Fontana construye territorios de paso que piden que se transite por ellos y propone la monocromía como sustento para el viaje. «He intentado poner varios colores en el lienzo pero el corte no los soporta» -confesaba Fontana- explicando por qué creaba obras compactas desde la perspectiva cromática. Creó un nicho del monocromo en el arte conceptual, adelantándose una década, a su nacimiento oficial establecido por los historiadores del arte con las primeras exposiciones de las Expositions Monochromes de Yves Klein.
Formalmente la obra de Fontana no presenta marcada complejidad; lacónicamente podríamos describirla de la siguiente manera: lienzos monocromáticos agujereados, con hendiduras y perforaciones sincrónicamente realizadas; pero ello no le resta en lo absoluto relevancia a la obra que, con un lenguaje sumamente personal aborda lo real mediante la metáfora, el distanciamiento y la fragmentación. Se apropia, con gran maestría, de una concepción matérica de la pintura que valida su obra.
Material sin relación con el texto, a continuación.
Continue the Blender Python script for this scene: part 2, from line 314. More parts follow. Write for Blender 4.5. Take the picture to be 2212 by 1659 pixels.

Es un proyecto vital nuevo que va en busca de una comunidad artística de “nuestros tiempos”, pero lo que la hace potencialmente universal es su propensión a la libertad creadora, a un lenguaje desmitificador que anula toda posibilidad de estatismo, una inclinación por la otredad en la forma y en la significación. Una obra que aboga por una ley artística fundamental: la libertad en el arte.